## Short exercise
Will you quote precisely the lines that run from the top of the material below to the line containing "COL = SC.collection", both ends included?

## Data section
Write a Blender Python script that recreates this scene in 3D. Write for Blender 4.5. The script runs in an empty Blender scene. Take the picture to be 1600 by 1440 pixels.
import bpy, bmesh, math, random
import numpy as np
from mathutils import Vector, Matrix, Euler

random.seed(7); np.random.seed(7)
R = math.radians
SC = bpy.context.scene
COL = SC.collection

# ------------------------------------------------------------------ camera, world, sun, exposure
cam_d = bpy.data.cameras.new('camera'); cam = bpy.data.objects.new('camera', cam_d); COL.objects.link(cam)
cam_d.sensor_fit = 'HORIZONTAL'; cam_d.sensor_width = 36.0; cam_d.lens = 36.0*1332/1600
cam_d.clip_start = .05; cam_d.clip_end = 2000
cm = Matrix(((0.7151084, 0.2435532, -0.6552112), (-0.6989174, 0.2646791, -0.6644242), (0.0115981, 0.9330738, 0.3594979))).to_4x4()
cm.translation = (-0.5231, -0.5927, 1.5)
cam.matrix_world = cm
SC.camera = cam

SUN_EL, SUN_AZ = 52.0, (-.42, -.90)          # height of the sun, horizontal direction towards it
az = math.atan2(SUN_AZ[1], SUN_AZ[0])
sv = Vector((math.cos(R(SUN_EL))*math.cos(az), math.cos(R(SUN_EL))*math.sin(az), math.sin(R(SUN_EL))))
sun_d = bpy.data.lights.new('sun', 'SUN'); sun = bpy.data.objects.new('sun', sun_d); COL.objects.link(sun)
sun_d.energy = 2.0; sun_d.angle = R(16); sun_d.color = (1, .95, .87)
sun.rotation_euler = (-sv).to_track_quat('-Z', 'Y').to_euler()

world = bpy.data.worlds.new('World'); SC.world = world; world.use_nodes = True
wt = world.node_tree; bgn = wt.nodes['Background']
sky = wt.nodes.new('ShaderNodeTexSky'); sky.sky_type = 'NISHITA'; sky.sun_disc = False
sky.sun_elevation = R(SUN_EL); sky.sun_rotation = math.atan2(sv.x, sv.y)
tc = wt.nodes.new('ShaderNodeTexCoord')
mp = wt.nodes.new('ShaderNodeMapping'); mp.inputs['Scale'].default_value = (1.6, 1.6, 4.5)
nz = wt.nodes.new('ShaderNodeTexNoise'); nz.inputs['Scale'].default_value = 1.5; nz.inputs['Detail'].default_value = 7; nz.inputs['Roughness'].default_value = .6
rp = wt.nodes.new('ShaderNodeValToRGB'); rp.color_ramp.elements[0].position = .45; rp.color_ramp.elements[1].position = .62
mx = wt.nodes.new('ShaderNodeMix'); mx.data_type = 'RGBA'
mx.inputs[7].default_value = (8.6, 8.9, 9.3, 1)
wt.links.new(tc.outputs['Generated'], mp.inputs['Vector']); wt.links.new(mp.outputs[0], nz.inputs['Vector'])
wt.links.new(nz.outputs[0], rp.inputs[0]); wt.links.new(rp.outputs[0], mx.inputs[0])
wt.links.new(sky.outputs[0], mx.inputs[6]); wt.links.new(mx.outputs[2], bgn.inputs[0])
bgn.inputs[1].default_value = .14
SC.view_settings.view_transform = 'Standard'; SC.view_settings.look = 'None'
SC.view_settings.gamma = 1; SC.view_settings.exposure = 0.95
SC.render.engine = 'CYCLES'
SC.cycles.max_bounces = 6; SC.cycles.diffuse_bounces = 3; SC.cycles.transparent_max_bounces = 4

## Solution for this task
Write a Blender Python script that recreates this scene in 3D. Write for Blender 4.5. The script runs in an empty Blender scene. Take the picture to be 1600 by 1440 pixels.
import bpy, bmesh, math, random
import numpy as np
from mathutils import Vector, Matrix, Euler

random.seed(7); np.random.seed(7)
R = math.radians
SC = bpy.context.scene
COL = SC.collection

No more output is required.